The plaintiff referred to in that order is the appellant in these proceedings.
It seems that the lawyer for the appellant was under the impression that the order of 22 April 1987 dismissed the original complaint. I say that because the notice of appeal reads, inter alia, as follows:
“Take Notice that abovenamed appellant being aggrieved by the decision of the District Court hereby appeals from the decision to the National Court.
(1) The decision appealed against is the decision of the District Court at Mt Hagen given the 22nd April 1987, whereby the Court dismissed the appellant’s complaint claiming a sum of K8500 against the respondent company.
(2) The appellant appeals against the whole of the decision.
(3) The grounds relied on in support of the appeal are as follows:
(a) That having regard to the nature of the complaint and having regard to the circumstances surrounding the delay in getting the matter listed for hearing the magistrate erred in dismissing the complaint.
(b) That the order was against the principles of natural justice.
(c) That the decision was oppressive and unfair.
(4) The order sought in lieu of the decision appealed against is that the decision be quashed and the matter be relisted for hearing.”
The lawyer for the appellant did not seek to amend the notice of appeal. Even if he had done so, it seems to me that the notice is beyond amendment. It is incorrect to the extent that it could not be “patched up”. It is beyond repair. Because of this, together with the appellant’s failure to comply with the relevant appeal sections of the Act, I am satisfied that the appeal must be dismissed.
During the course of the appeal, Mr O’Connor, who appeared for the respondent, submitted that the learned magistrate had no power in any event to set aside the order of 8 October 1986 because he would only have that power if he had been dealing with a default summons. Mr O’Connor referred to s 159 of the Act which provides for the setting aside of orders made in relation to a default summons. I do not agree with Mr O’Connor on that point because it is clear from s 25 of the Act that, “A conviction or order made when one party does not appear may be set aside on application to the Court ...”.
I note that in the material presented on the appeal is a copy of submissions on behalf of Dobel Motors Pty Ltd. The submissions were in relation to the application to set aside the order of 8 October 1986. The last two paragraphs of the submissions read as follows:
“The dismissal of the complaint was completed pursuant to section 144 of the District Courts Act, Chap 40.

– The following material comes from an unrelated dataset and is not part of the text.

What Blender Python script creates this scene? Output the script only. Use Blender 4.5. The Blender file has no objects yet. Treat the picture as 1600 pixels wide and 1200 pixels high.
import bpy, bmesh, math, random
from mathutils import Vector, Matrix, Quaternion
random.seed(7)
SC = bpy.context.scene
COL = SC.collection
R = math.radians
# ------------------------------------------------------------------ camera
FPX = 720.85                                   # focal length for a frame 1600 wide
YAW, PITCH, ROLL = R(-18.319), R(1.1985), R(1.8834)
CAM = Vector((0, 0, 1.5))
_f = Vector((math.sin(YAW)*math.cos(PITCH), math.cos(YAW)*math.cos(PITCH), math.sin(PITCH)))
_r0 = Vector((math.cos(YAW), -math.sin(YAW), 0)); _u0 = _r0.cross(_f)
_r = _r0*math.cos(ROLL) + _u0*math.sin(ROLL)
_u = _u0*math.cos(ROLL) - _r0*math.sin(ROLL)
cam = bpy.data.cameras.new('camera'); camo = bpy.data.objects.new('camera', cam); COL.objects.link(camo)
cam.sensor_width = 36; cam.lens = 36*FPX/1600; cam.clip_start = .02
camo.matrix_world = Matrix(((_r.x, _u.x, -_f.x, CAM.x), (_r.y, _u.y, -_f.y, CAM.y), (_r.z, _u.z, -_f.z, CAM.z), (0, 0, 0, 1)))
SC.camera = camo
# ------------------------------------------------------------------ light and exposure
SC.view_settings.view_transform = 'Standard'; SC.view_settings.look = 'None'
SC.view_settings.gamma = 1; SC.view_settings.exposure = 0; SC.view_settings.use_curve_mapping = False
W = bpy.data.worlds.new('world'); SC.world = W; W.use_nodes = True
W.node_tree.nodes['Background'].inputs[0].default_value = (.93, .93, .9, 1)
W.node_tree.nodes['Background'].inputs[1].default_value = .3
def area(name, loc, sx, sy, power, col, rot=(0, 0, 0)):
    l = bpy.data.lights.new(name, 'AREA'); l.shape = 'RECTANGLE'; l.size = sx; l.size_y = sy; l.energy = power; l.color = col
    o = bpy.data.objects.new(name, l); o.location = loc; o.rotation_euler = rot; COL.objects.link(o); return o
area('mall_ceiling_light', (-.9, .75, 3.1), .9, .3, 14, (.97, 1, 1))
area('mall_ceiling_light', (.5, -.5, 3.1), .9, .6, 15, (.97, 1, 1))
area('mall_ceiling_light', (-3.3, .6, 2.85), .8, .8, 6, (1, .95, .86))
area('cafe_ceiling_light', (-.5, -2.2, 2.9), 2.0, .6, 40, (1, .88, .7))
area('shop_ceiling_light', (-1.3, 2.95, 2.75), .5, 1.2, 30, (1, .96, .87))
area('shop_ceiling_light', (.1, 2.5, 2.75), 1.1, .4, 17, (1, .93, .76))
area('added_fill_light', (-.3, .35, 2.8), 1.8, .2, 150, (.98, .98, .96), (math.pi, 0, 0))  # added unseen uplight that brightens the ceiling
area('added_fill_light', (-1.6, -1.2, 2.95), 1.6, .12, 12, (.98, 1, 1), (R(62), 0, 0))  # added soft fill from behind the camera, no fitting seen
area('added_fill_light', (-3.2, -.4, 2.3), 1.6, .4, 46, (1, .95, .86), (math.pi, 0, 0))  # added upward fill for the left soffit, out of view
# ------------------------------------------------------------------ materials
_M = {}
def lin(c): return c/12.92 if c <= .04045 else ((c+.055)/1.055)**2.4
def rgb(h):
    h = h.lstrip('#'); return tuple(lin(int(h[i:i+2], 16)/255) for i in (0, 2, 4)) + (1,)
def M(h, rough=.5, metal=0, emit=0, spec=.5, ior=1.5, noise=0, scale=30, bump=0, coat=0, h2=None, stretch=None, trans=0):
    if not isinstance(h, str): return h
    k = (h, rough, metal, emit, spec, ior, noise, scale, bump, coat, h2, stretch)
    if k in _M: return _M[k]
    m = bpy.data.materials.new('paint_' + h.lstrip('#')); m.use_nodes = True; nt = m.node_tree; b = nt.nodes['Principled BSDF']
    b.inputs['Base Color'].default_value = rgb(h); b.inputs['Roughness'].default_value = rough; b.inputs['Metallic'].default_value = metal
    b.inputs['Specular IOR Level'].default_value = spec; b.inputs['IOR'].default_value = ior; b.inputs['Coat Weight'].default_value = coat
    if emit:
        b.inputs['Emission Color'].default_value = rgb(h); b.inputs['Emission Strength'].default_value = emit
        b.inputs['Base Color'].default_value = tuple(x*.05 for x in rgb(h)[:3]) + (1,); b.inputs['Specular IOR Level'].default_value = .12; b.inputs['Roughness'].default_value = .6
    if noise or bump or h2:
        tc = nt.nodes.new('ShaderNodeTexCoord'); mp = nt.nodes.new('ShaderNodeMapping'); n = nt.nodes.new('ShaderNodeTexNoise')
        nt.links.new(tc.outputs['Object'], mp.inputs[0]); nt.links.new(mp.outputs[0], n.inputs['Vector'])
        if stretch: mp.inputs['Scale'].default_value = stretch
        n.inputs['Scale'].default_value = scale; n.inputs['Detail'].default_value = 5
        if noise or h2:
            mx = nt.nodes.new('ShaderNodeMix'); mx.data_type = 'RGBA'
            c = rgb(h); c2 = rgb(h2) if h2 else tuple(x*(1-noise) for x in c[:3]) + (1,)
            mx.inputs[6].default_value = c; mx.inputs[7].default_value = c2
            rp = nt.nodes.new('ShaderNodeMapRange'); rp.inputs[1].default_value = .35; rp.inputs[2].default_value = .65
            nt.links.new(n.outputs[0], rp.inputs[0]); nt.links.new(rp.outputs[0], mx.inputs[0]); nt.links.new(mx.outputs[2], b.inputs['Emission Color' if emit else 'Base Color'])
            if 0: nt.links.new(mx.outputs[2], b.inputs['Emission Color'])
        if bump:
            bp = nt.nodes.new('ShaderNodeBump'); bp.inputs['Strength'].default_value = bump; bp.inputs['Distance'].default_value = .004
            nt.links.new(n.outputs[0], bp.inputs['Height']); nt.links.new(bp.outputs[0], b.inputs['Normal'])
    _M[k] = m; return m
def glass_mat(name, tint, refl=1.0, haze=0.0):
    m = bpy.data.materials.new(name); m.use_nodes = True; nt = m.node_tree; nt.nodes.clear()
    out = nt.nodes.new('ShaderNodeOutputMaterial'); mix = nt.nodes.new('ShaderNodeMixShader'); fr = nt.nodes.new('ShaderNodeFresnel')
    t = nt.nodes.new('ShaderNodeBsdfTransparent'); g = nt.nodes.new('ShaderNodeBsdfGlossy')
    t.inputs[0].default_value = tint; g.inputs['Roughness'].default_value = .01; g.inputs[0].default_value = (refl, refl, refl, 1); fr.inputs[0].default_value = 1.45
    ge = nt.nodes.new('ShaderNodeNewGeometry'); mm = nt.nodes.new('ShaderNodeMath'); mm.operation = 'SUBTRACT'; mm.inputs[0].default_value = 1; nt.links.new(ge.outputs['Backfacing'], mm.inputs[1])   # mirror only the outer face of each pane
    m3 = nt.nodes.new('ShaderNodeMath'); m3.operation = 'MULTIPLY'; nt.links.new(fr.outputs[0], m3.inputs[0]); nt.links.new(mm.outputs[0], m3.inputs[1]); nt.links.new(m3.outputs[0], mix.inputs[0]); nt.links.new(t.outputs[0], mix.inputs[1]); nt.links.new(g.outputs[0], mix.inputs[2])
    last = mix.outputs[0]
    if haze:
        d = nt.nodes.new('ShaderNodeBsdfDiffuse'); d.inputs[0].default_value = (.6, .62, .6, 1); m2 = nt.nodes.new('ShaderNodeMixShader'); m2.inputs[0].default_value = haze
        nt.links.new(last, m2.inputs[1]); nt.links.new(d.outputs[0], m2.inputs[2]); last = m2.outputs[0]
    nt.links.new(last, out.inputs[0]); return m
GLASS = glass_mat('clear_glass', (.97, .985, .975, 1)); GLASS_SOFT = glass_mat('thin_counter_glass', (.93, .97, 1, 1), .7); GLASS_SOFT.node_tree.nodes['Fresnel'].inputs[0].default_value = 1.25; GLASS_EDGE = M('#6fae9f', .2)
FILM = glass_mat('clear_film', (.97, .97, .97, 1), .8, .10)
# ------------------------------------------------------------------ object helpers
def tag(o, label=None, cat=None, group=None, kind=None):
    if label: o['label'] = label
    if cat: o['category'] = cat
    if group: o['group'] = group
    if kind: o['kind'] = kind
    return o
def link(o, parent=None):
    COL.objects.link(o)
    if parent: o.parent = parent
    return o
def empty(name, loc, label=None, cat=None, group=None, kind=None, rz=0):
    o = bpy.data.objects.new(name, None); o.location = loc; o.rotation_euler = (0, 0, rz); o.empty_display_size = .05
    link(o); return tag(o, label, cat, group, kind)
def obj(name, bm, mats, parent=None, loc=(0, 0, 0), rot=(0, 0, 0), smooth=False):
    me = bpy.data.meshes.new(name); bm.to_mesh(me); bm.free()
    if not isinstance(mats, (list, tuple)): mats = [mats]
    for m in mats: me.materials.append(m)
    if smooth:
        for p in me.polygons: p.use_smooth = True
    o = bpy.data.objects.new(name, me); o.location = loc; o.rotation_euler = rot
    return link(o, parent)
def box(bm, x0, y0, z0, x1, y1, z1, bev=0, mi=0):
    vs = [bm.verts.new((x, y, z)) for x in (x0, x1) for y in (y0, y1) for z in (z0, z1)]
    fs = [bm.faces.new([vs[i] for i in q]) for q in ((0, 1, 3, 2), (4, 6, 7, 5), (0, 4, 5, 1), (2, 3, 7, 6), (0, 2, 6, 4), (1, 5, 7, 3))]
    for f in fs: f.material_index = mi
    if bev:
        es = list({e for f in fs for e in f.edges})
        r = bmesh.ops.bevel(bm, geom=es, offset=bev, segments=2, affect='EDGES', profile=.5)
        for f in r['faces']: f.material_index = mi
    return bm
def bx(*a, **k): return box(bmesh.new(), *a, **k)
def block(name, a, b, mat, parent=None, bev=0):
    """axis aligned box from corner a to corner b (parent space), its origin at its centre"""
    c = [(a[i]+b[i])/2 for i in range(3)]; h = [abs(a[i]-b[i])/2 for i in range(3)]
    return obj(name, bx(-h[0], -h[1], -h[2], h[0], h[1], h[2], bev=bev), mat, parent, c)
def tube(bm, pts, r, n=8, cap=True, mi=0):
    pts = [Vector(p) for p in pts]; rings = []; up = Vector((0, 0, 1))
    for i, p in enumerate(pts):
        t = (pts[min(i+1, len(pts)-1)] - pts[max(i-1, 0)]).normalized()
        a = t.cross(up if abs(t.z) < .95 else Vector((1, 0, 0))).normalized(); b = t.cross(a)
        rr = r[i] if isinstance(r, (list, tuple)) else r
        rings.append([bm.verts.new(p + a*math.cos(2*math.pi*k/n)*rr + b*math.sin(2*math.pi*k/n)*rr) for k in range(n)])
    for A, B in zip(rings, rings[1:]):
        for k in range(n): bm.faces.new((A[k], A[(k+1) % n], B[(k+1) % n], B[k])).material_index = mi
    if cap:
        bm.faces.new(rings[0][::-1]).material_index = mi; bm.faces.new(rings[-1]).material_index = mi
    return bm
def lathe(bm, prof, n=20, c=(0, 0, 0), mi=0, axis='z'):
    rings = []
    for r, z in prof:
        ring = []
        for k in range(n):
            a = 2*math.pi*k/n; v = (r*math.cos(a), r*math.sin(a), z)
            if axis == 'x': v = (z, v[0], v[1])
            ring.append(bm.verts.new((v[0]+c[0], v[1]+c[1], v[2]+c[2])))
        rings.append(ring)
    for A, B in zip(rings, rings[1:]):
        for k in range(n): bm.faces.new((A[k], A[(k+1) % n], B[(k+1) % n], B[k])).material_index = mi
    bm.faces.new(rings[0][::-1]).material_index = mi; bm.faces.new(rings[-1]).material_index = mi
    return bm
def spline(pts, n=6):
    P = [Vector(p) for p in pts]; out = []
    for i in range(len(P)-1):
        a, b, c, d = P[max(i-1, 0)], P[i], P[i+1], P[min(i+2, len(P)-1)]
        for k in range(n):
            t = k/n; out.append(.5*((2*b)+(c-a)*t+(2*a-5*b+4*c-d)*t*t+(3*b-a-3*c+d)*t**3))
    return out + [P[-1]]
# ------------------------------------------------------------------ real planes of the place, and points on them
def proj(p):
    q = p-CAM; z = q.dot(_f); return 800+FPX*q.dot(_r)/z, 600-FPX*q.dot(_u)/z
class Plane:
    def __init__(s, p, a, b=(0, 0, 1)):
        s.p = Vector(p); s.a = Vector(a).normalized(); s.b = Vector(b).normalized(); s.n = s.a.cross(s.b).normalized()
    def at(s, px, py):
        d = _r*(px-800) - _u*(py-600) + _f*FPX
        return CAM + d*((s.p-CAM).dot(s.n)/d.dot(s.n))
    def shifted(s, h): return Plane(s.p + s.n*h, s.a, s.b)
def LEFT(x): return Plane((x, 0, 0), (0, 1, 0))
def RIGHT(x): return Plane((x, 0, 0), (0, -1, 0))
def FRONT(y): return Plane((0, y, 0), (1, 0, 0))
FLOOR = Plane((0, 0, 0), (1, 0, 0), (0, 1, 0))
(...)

Once a complaint is dismissed the complainant cannot bring the complaint again. Section 162 District Courts Act.”
That is not correct. Section 162 of the Act provides:
“162. Proceedings in Case of Dismissal.
(1) If the Court dismisses an information, complaint or set-off, it shall make an order of dismissal and shall, on application, give to the defendant or complainant, as the case may be, a certificate of the order signed by one or more of the adjudicating Magistrates or the Clerk.
(2) A certificate under Subsection (1) is, on its production, without further proof, a bar to any other information, complaint or legal proceeding in any Court in the country (other than proceedings on appeal) for the same matter against the same party.”
On the face of it therefore, it would seem that the submission is correct. But not so. The case was never argued on its merits. It was dismissed because the complainant failed to appear at court. The word “dismiss” is the apt word to describe what is done when both parties appear, and the court, after hearing and determining the complaint, gives a decision adverse to the complainant. The order of dismissal set out in form 48 of Sch 2, wherein AB is informant or complainant, and CD defendant, after reciting the information or complaint, proceeds:
“Now on this day 19 , at both the parties having appeared in order that the informant/complaint should be heard and determined (or CD having appeared before the Court, but AB, although duly called, not having appeared), whereupon the matter of the information/complaint being duly considered it appears to this Court that the information/complaint is not proved, the information/complaint is dismissed and it is ...”
It may be observed that where both parties appear, they appear in order that the case may be heard and determined. Where AB does not appear nothing is said about hearing and determining. But in every case the matter of the information or complaint is duly considered, and if it appears to the court that the information or complaint is not proved, the same is accordingly dismissed.
This form strongly supports the view that in order to justify “a dismissal” as distinguished from a “striking out”, the information or complaint must have been heard on the merits. The case in which a complaint or information is dismissed for want of appearance may be explained on the view that, in such a case, the Act dispenses with the need for a hearing on the merits, and the information or complaint is found to have been “not proved”.
There is no doubt that the case was not heard on the merits and therefore it seems to me that if the complainant so desired, he could commence proceedings again in the District Court. I am of the view that the nature of the dismissal on 8 October 1986 allows him to do so.
Needless to say I dismiss this appeal and order that the appellant is to pay the respondent’s taxed costs.
Appeal dismissed
Lawyers for the appellant: Joseph K Pakau & Associates.
Lawyers for the respondent: D L O’Connor.